Keamin's remarks sent shock waves through the party whose officials continued to bless Sharon's threats against Arafat, with one Likud leader calling Kamin a "sick mind". Nonetheless, it is difficult to predict the outcome of the 2 May referendum within the Likud Party on Sharon's disengagement plan. It is clear, however, that Sharon is brazenly trying his best to mollify opponents and sceptics by spilling as much Palestinian blood as possible. Indeed, since the assassination of Ahmed Yassin on 22 March, the Israeli occupation army has killed over 70 Palestinians, the bulk of whom were innocent civilians, including a number of children and minors.

Much of the bloodletting has taken place in the Gaza Strip, especially in its northern part, where the Israeli occupation army carried out an extended rampage of terror in Beit lahya and Beit Hanun, killing as many as 22 Palestinians late last week.

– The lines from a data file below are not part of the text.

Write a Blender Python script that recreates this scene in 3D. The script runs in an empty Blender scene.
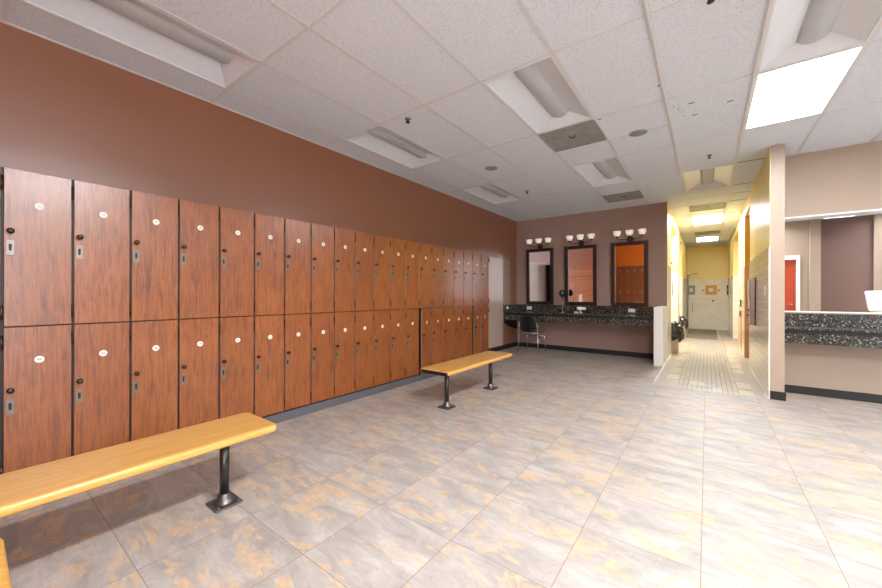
import bpy, bmesh, math, random
from mathutils import Vector, Matrix
random.seed(7)
C = bpy.context.scene.collection
PI = math.pi

# ---------------------------------------------------------------- materials
def lin(c):
    return tuple(((v/255)/12.92 if v/255 <= .04045 else ((v/255+.055)/1.055)**2.4) for v in c)

class NT:
    def __init__(s, name):
        s.m = bpy.data.materials.new(name); s.m.use_nodes = True
        s.t = s.m.node_tree; s.b = s.t.nodes['Principled BSDF']
    def n(s, kind, **kw):
        o = s.t.nodes.new(kind)
        for k, v in kw.items(): setattr(o, k, v)
        return o
    def l(s, a, b): s.t.links.new(a, b)
    def val(s, sock, v):
        if hasattr(v, 'is_output') or isinstance(v, bpy.types.NodeSocket): s.l(v, sock)
        else: sock.default_value = v
    def math(s, op, a, b=0.0, c=0.0):
        o = s.n('ShaderNodeMath', operation=op)
        s.val(o.inputs[0], a); s.val(o.inputs[1], b); s.val(o.inputs[2], c)
        return o.outputs[0]
    def mix(s, f, a, b, mode='MIX'):
        o = s.n('ShaderNodeMix', data_type='RGBA', blend_type=mode)
        s.val(o.inputs[0], f)
        for i, v in ((6, a), (7, b)):
            if isinstance(v, tuple): o.inputs[i].default_value = (*v[:3], 1)
            else: s.l(v, o.inputs[i])
        return o.outputs[2]
    def noise(s, vec, scale, detail=4, rough=.55, dist=0):
        o = s.n('ShaderNodeTexNoise'); o.inputs['Scale'].default_value = scale
        o.inputs['Detail'].default_value = detail; o.inputs['Roughness'].default_value = rough
        o.inputs['Distortion'].default_value = dist
        if vec is not None: s.l(vec, o.inputs['Vector'])
        return o.outputs[0]
    def ramp(s, f, stops):
        o = s.n('ShaderNodeValToRGB'); s.l(f, o.inputs[0])
        e = o.color_ramp.elements
        while len(e) < len(stops): e.new(.5)
        for i, (p, c) in enumerate(stops):
            e[i].position = p; e[i].color = (*c, 1) if isinstance(c, tuple) else (c, c, c, 1)
        return o.outputs[0]
    def coord(s, which='Object'):
        return s.n('ShaderNodeTexCoord').outputs[which]
    def mapping(s, vec, scale=(1,1,1), loc=(0,0,0), rot=(0,0,0)):
        o = s.n('ShaderNodeMapping'); s.l(vec, o.inputs[0])
        o.inputs['Scale'].default_value = scale; s.val(o.inputs['Location'], loc)
        o.inputs['Rotation'].default_value = rot
        return o.outputs[0]
    def bump(s, h, strength=.2, dist=.01):
        o = s.n('ShaderNodeBump'); o.inputs['Strength'].default_value = strength
        o.inputs['Distance'].default_value = dist; s.l(h, o.inputs['Height'])
        s.l(o.outputs[0], s.b.inputs['Normal'])
    def color(s, c): s.val(s.b.inputs['Base Color'], (*c, 1) if isinstance(c, tuple) else c)
    def rough(s, r): s.val(s.b.inputs['Roughness'], r)

def simple(name, rgb, rough=.5, metal=0, var=.06, scale=20, spec=.5, bump=0):
    t = NT(name); n = t.noise(t.coord(), scale)
    c = lin(rgb)
    t.color(t.mix(n, tuple(v*(1-var) for v in c), tuple(min(1, v*(1+var)) for v in c)))
    t.rough(rough); t.b.inputs['Metallic'].default_value = metal
    t.b.inputs['Specular IOR Level'].default_value = spec
    if bump: t.bump(t.noise(t.coord(), 180, 2), bump, .002)
    return t.m

M = {}
def paint(name, rgb, rough=.42, spec=.5):
    t = NT(name); co = t.coord()
    n = t.noise(co, 1.3, 3); c = lin(rgb)
    t.color(t.mix(n, tuple(v*.95 for v in c), tuple(v*1.05 for v in c)))
    t.rough(rough); t.b.inputs['Specular IOR Level'].default_value = spec
    t.bump(t.noise(co, 140, 3), .12, .002)
    return t.m
M['brown'] = paint('brown_wall_paint', (130, 78, 50), .36, .8)
bsdf = M['brown'].node_tree.nodes['Principled BSDF']; bsdf.inputs['Coat Weight'].default_value = .6; bsdf.inputs['Coat Roughness'].default_value = .42
M['back'] = paint('mauve_brown_wall_paint', (152, 124, 112), .45)
M['tan'] = paint('tan_wall_paint', (162, 142, 124), .5)
M['sheenpale'] = paint('pale_painted_sheen', (178, 154, 140), .3, .6)  # pale reflection on the left wall, put into the colour
M['sheengrey'] = paint('dim_painted_sheen', (150, 128, 116), .3, .6)
M['orange'] = paint('orange_wall_paint', (244, 124, 20), .5)
M['darkbrown'] = paint('dark_brown_wall_paint', (112, 84, 74), .45)
M['yellow'] = paint('yellow_wall_paint', (250, 226, 146), .4)
M['deepyellow'] = paint('golden_wall_paint', (226, 170, 60), .4)
M['black'] = simple('black_rubber', (22, 21, 22), .5)
M['blackplastic'] = simple('black_plastic', (20, 20, 22), .32)
M['bronze'] = simple('dark_bronze', (66, 54, 48), .3, .85)
M['steelpost'] = simple('dark_grey_post', (70, 66, 64), .3, .75)
M['castiron'] = simple('grey_cast_foot', (95, 90, 88), .35, .8)
M['chrome'] = simple('chrome', (215, 215, 218), .12, 1)
M['steel'] = simple('brushed_steel', (150, 150, 152), .3, 1)
M['plate'] = simple('lock_plate_metal', (128, 116, 110), .35, .8)
M['white'] = simple('white_plastic', (238, 236, 230), .35)
M['whiteframe'] = simple('white_frame', (225, 222, 214), .4)
M['plinth'] = simple('grey_vinyl_base', (84, 82, 84), .55)
M['carcass'] = simple('black_laminate', (26, 20, 18), .5)
M['edgeband'] = simple('grey_brown_edge_band', (128, 108, 98), .4)
M['platewhite'] = simple('cream_number_disc', (222, 216, 204), .4)
M['digits'] = simple('dark_ink', (70, 74, 76), .5)
M['espresso'] = simple('espresso_wood_frame', (32, 20, 17), .3)
M['walnutframe'] = simple('brown_wood_frame', (54, 33, 26), .3)
M['tee'] = simple('white_ceiling_tee', (214, 214, 214), .4)
M['gapshadow'] = simple('dark_gap_and_shadow', (40, 40, 40), .8)
M['fixwhite'] = simple('white_enamel_reflector', (220, 226, 233), .35)
M['fixgrey'] = simple('grey_perforated_basket', (190, 195, 201), .45)
M['bag'] = simple('black_plastic_bag', (38, 36, 36), .22, 0, .2, 30)
M['bin'] = simple('tan_plastic_bin', (168, 150, 128), .5)
M['mat'] = simple('grey_rubber_mat', (128, 120, 106), .7)
M['gasket'] = simple('grey_plaque_tile', (160, 156, 140), .4)
M['orangetile'] = simple('orange_plaque_tile', (226, 160, 50), .4)
M['brass'] = simple('aged_brass', (140, 110, 70), .3, .9)
M['reddoor'] = simple('red_brown_door', (170, 60, 20), .35)
M['stoolwood'] = simple('light_wood_leg', (206, 160, 120), .45)

def glass_shade():
    t = NT('white_glass_shade'); t.color(lin((250, 240, 226))); t.rough(.3)
    t.b.inputs['Emission Color'].default_value = (1,.9,.78,1); t.b.inputs['Emission Strength'].default_value = .35
    return t.m
M['shade'] = glass_shade()

def mirror():
    t = NT('mirror_glass'); t.color(t.mix(t.noise(t.coord(), 3), (.86,.87,.87), (.9,.9,.9))); t.rough(.015)
    t.b.inputs['Metallic'].default_value = 1
    return t.m
M['mirror'] = mirror()

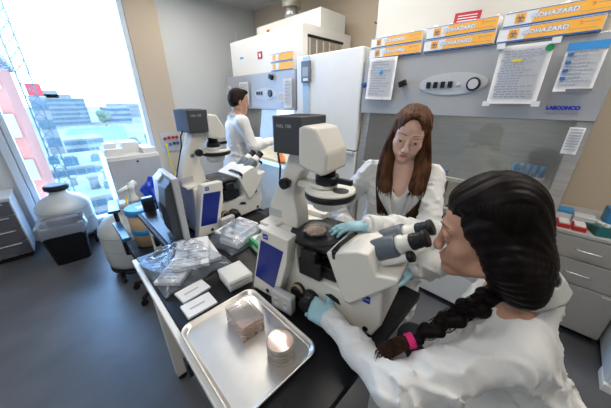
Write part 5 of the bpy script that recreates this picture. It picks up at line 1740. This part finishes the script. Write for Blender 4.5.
for (s1, e1, w1) in ((sR, eR, wR), (sL, eL, wL)):
    B.cap(nk + Vector((0, 0, -.04)), s1, .042, .042, .05)
    B.chain([(s1, .034), (e1, .030), (w1, .023)], .03)
add_caps(B, hand_caps(wL, (dish + Vector((.02, .0, 0)) - wL), (.10, .15, .98), 1, (.16, .20, .24, .30), spread=.16, thumb=(.55, .30, .15), sc=.88, shrink=.003))
add_caps(B, hand_caps(wR, (-.75, -.62, -.25), (.1, .1, .98), -1, (.22, .26, .3, .34), thumb=(.6, .25, .2), sc=.86, shrink=.003))
for sx in (-1, 1):
    hp = pv + rt * .085 * sx
    kx = hp + fw * .02 + Vector((0, 0, -.42)); an = kx - fw * .03; an.z = .09
    B.chain([(hp, .085), (kx, .055), (an, .038)], .03, 2)
    B.chain([(an + Vector((0, 0, -.05)), .036), (an + fw * .15 + Vector((0, 0, -.06)), .030)], .02, 3)
B.mesh('body', [M['skin'], M['lips'], M['jeans'], M['shoe']], .0085, fine=((1.0, .36, 1.40), (1.22, .60, 1.68), .0038), classify=lips_class(F2, 1), parent=PW)
face_parts(F2, PW, down=.55)
bb = MB()
bb.tube([nk + rt * (.055 * math.cos(a)) + fw * (.060 * math.sin(a) + .008) + Vector((0, 0, .0 - .040 * math.sin(a))) for a in [PI * q / 16 for q in range(17)]], .0012, M['aluminium'], 5)
wbuild(bb, 'necklace', PW)
K = SDF()
K.ell(ch + Vector((0, 0, -.01)), (.160, .118, .17), Rb, .05); K.ell(bl_, (.165, .125, .19), Rb, .06); K.ell(pv, (.19, .145, .17), Rb, .06)
K.cap(pv, pv + Vector((0, 0, -.38)), .17, .19, .08)
for (s1, e1, w1) in ((sR, eR, wR), (sL, eL, wL)):
    K.cap(nk + Vector((.01, 0, -.045)), s1, .045, .050, .04)
    K.chain([(s1, .053), (e1, .050), (e1.lerp(w1, .55), .047), (w1, .038)], .03)
K.cap(nk + Vector((0, 0, .08)), nk, .055, .058, .015, sub=True)
K.cap(nk + fw * .02, nk + fw * .145 + Vector((0, 0, -.20)), .060, .012, .012, sub=True)
K.mesh('lab_coat', [M['coat']], .0075, disp=folds(9, .010, 66), parent=PW, smooth=1)
SH = SDF()
SH.ell(ch + Vector((0, 0, -.01)), (.150, .104, .165), Rb, .05)
SH.cap(nk + Vector((0, 0, .08)), nk + fw * .01, .050, .052, .015, sub=True)
SH.cap(nk + fw * .03, nk + fw * .135 + Vector((0, 0, -.13)), .050, .018, .01, sub=True)
SH.mesh('shirt', [M['shirt']], .008, parent=PW)
# lapels
for sx in (-1, 1):
    a0 = nk + rt * sx * .062 - fw * .02 + Vector((0, 0, .012))
    a1 = nk + rt * sx * .062 + fw * .055 + Vector((0, 0, -.045))
    a2 = nk + rt * sx * .018 + fw * .132 + Vector((0, 0, -.235))
    c1 = nk + rt * sx * .115 + fw * .055 + Vector((0, 0, -.075)); c0 = nk + rt * sx * .090 - fw * .03 + Vector((0, 0, -.02)); c2 = nk + rt * sx * .030 + fw * .138 + Vector((0, 0, -.24))
    ia = catmull([a0, a1, a1.lerp(a2, .5) + fw * .015, a2], 12); oc = catmull([c0, c1, c1.lerp(c2, .45) + rt * sx * .012 + fw * .03, c2], 12)
    n_ = min(len(ia), len(oc)) - 1
    bb = MB()
    def lf(u, v, ia=ia, oc=oc, n_=n_):
        k = u * n_; i0 = min(int(k), n_ - 1); tt = k - i0
        p = ia[i0].lerp(ia[i0 + 1], tt); q = oc[i0].lerp(oc[i0 + 1], tt)
        return p.lerp(q, v) + fw * .010 * math.sin(PI * v)
    bb.sheet(lf, 24, 6, M['coat'], .003)
    wbuild(bb, 'lapel', PW)
for w1, e1 in ((wL, eL), (wR, eR)):
    d = (e1 - w1).normalized()
    bb = MB(); bb.lathe_dir(w1 - d * .018, d, [(.037, 0), (.0415, .002), (.0425, .022), (.0415, .044), (.037, .048)], M['coat'], 28); wbuild(bb, 'cuff', PW)
for q in range(4):
    bb = MB(); p = nk + fw * (.148 + .006 * q) + Vector((0, 0, -.26 - .075 * q)) - rt * .012
    bb.lathe_dir(p, fw, [(.007, -.012), (.007, .002), (.004, .003)], M['card'], 12); wbuild(bb, 'button', PW)
glove(PW, wL, eL, LcapsW)
glove(PW, wR, eR, RcapsW)
# hair
HW = SDF()
HW.ell(F2(0, -.016, .036), (.080, .099, .081), F2.rot(), .015)
HW.ell(F2(0, .008, .072), (.060, .078, .040), F2.rot(), .015)
HW.ell(F2(0, -.055, -.03), (.078, .070, .10), F2.rot(), .03)
guides = []
for sx in (-1, 1):
    g = [F2(sx * .016, .050, .098), F2(sx * .066, .030, .055), F2(sx * .076, .022, -.02)]
    g = [Vector(p) for p in g]
    p3 = g[2] + Vector((0, 0, -.10)) + rt * sx * .012 + fw * .01
    p4 = nk + rt * sx * .072 + fw * .088 + Vector((0, 0, -.105))
    p5 = nk + rt * (sx * .066 - .006) + fw * .115 + Vector((0, 0, -.200 + (0 if sx > 0 else -.02)))
    g += [p3, p4, p5]
    guides.append((sx, g))
    HW.chain([(g[0], .006), (g[1], .009), (g[2], .012), (p3, .021), (p4, .029), (p5, .016)], .012)
    HW.chain([(F2(sx * .050, -.03, -.02), .034), (p3 - fw * .03 - rt * sx * .01, .034), (p4 - fw * .015, .030)], .02)
HW.ell(F2(0, .095, -.030), (.054, .072, .098), F2.rot(), .006, sub=True)
HW.ell(F2(0, .095, .035), (.040, .040, .042), F2.rot(), .008, sub=True)
HW.ell(F2(0, .102, .062), (.034, .050, .038), F2.rot(), .012, sub=True)
def groove2(x, y, z):
    q = F2.inv(np.stack([x, y, z], 1))
    a = q[:, 0] * 420 + 40 * q[:, 1] + 3 * np.sin(z * 22)
    return .0013 * np.sin(a) + .001 * np.sin(a * 2.3 + 1)
HW.mesh('hair', [M['hair_brown']], .0045, disp=groove2, parent=PW, smooth=1)
bb = MB()
rs = random.Random(5)
for i in range(1100):
    sx = -1 if i % 2 else 1
    t = rs.random() ** 1.3
    cx_, rr_ = (0, -.016, .036), (.081, .101, .082)
    y0 = .060 - .15 * t
    o = rs.uniform(-.001, .003)
    g = guides[0][1] if sx < 0 else guides[1][1]
    p0 = on_head(F2, sx * .002, y0, .12, cx_, rr_, o - .003)
    p1 = on_head(F2, sx * .045, y0 * .85 + rs.uniform(-.008, .008), .095, cx_, rr_, o)
    p2 = Vector(on_head(F2, sx * .080, y0 * .55 + rs.uniform(-.008, .008), .02, cx_, rr_, o + .002))
    a = rs.uniform(0, 2 * PI); ro = rs.uniform(.85, 1.12)
    off = rt * math.cos(a) + fw * math.sin(a) * .85
    sh = -fw * (.055 * t)
    p3 = g[3] + off * .025 * ro + sh
    p4 = g[4] + off * .034 * ro + sh * .4
    p5 = g[5] + off * .024 * ro + Vector((0, 0, -.005 - .045 * rs.random())) + sh * .2
    bb.tube(catmull([p0, p1, p2, p3, p4, p5], 16), rs.uniform(.0012, .0023), M['hair_brown'], 4, r2=.0007)
wbuild(bb, 'hair_strands', PW)

# ------------------------------------------------------------------ man at the far cabinet
PM = thing('person', 'person with short dark hair and lab coat working at the far cabinet', 'person', (1.53, 2.62, 0))
F3 = Frame((1.545, 2.585, 1.665), (.93, -.30, -.22), sc=1.03)
fw = Vector((.95, -.30, 0)).normalized(); rt = fw.cross(Vector((0, 0, 1))).normalized()
nk = Vector((1.515, 2.60, 1.525)); ch = Vector((1.50, 2.61, 1.33)); bl_ = Vector((1.49, 2.62, 1.13)); pv = Vector((1.48, 2.62, .96))
sR = nk + rt * .19 + Vector((0, 0, -.06)); sL = nk - rt * .19 + Vector((0, 0, -.06))
eR = sR + fw * .08 + rt * .05 + Vector((0, 0, -.26)); wR = Vector((1.86, 2.46, 1.22))
eL = sL + fw * .10 - rt * .03 + Vector((0, 0, -.26)); wL = Vector((1.86, 2.70, 1.20))
Rb = Matrix((rt, fw, Vector((0, 0, 1)))).transposed()
B = SDF()
head_prims(B, F3)
B.chain([(F3(0, -.02, -.045), .055), (nk, .055), (ch, .10)], .03)
B.ell(ch, (.165, .11, .17), Rb, .05); B.ell(bl_, (.145, .105, .16), Rb, .06); B.ell(pv, (.16, .12, .13), Rb, .06, 2)
for (s1, e1, w1, sd) in ((sR, eR, wR, -1), (sL, eL, wL, 1)):
    B.cap(nk + Vector((0, 0, -.04)), s1, .05, .05, .05)
    B.chain([(s1, .052), (e1, .040), (w1, .027)], .03)
    add_caps(B, hand_caps(w1, (.96, -.1, -.2), (.0, .1, .98), sd, (.3, .35, .4, .45), sc=.95, shrink=.003))
for sx in (-1, 1):
    hp = pv + rt * .09 * sx
    kx = hp + fw * .02 + Vector((0, 0, -.44)); an = kx - fw * .03; an.z = .09
    B.chain([(hp, .09), (kx, .06), (an, .042)], .03, 2)
    B.chain([(an + Vector((0, 0, -.05)), .038), (an + fw * .17 + Vector((0, 0, -.06)), .032)], .02, 3)
B.mesh('body', [M['skin3'], M['lips'], M['jeans'], M['shoe']], .010, fine=((1.44, 2.45, 1.52), (1.68, 2.70, 1.80), .005), classify=lips_class(F3, 1), parent=PM)
face_parts(F3, PM, down=.4)
K = SDF()
K.ell(ch, (.195, .135, .20), Rb, .05); K.ell(bl_, (.18, .135, .2), Rb, .06); K.ell(pv, (.195, .15, .18), Rb, .06)
K.cap(pv, pv + Vector((0, 0, -.40)), .17, .20, .08)
for (s1, e1, w1) in ((sR, eR, wR), (sL, eL, wL)):
    K.cap(nk + Vector((0, 0, -.05)), s1, .058, .066, .05)
    K.chain([(s1, .070), (e1, .062), (w1, .046)], .04)
K.cap(nk + Vector((0, 0, .10)), nk + Vector((0, 0, .01)), .062, .062, .015, sub=True)
K.mesh('lab_coat', [M['coat']], .010, disp=folds(15, .011, 50), parent=PM, smooth=2)
collar(PM, nk + Vector((0, 0, -.02)), fw, .070, .068, .045)
for (w1, e1, sd) in ((wR, eR, -1), (wL, eL, 1)):
    glove(PM, w1, e1, hand_caps(w1, (.96, -.1, -.2), (.0, .1, .98), sd, (.3, .35, .4, .45), sc=.95), h=.004)
HM = SDF()
HM.ell(F3(0, -.026, .042), (.083, .100, .090), F3.rot(), .02)
HM.ell(F3(0, -.050, -.005), (.078, .072, .070), F3.rot(), .03)
HM.ell(F3(0, .035, .105), (.05, .045, .022), F3.rot(), .02)
HM.ell(F3(0, .100, -.035), (.075, .095, .100), F3.rot(), .008, sub=True)
HM.mesh('hair', [M['hair_short']], .006, disp=folds(21, .003, 160), parent=PM)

Likewise, violent and bloody incursions by the Israeli army took place this week in Nablus, Tulkarm, Jenin, Bethlehem, Hebron and Ramallah, resulting in as many as eight deaths, including at least three youngsters.

Further, Israeli soldiers have resumed the practice of using Palestinian children and boys as human shields in their rampageous operations in Palestinian population centers. Last week, a Palestinian boy, 13-year-old Mohamed Bedwan, underwent what was probably the most nightmarish experience of his life. According to eyewitnesses, the young boy was snatched at gunpoint by Israeli border police as he was watching older boys hurl stones at Israeli soldiers guarding bulldozers near the village of Biddu, west of Ramallah. A terrified Mohamed ended up on the bonnet of an Israeli jeep, with one of his arms tied to a wire mesh screen that blocks the windshield from incoming stones. The boy's father was furious.

"He was a shield for them," said Said Bedwan, a 34-year-old labourer, of his son's experience. "When I saw him on the hood of the jeep, my whole mind went crazy. It's a picture you can't even imagine. He was shivering from fear."

The picture was published widely in the Palestinian press and even some Israeli newspapers. However, so far, no American newspaper has picked up the image.

Initially, the Israeli army denied the incident, saying: "We don't do things like this," and "We are a democratic state." However, when the picture was finally published, the army switched to damage-limitation mode, claiming that "it is not the policy of the Israeli Defense Forces to expose civilians to physical damage."

One Israeli activist who witnessed the entire incident intimated to Al- Ahram Weekly that police authorities would now reprove the perpetrators of this "criminal act" not for savaging the little boy, but for failing to make sure that no cameramen had taken a picture of the incident.